At Wilson’s request, she also took on the formidable brief of delivering the Open University, a task which she alone seems to have thought was achievable. They were not the prestigious briefs so craved by younger colleagues. Yet in both roles, Jennie was extraordinarily effective. While civil servants found her ‘difficult’ (she breezed into meetings late, left early, and made no attempt to disguise boredom or contempt) her skills were well-matched to the task of forcing through changes which were either deeply unpopular or of no interest to her Labour colleagues. The very existence of the Open University can be linked to Jennie’s grinding determination to see the project through on her own terms. Meanwhile her legacy as Minister for the Arts – a post she held for six years – is considerable. The famous dictum of ‘money, policy, silence’ grew from Jennie’s resolve to give the arts a broad policy framework, the money to fulfil it, and then a respectful silence as to the means by which it was fulfilled.

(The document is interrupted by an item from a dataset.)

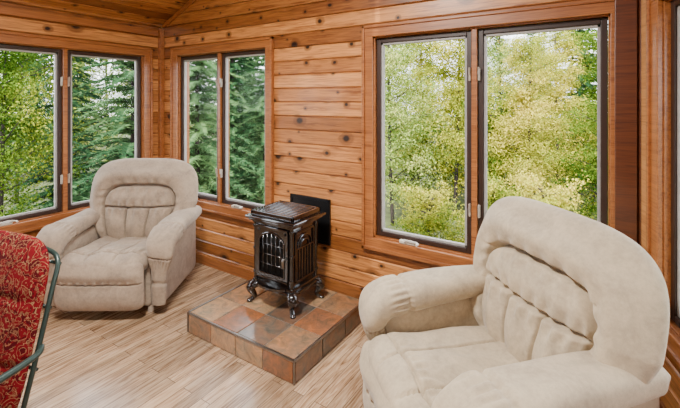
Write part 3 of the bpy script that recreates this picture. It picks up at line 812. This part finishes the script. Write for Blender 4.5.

Jennie showed Westminster that the arts should be at arms length from politicians. She persuaded her party that arts mattered, and that legacy endures in the Labour movement’s deep commitment to the importance of the arts to our national identity.
So what was Jennie Lee’s major contribution to the Labour movement? In policy terms, it was undoubtedly her spectacular success in the Arts. In practical terms, the Open University is one of the most enduring monuments to the Wilson years, made possible by Jennie’s stubborn resistance to its abandonment or dilution. Yet I believe her greatest contribution to the Labour movement was simply herself: a young, fiery orator in a male-dominated world; a passionate (if unwilling) role model to women at a time when the dominant image of a female politician was furs and pearls. And in Jennie’s story of political rise and fall, there is an enduring sense of hope. The rebel came to terms with the mainstream of the party, without compromising who she was. It is a hope echoed in Nye’s message to Jennie at the turning-point of her political career:
“I tell you, it is the Labour Party or nothing… And I am by no means convinced that something cannot yet be made of it.”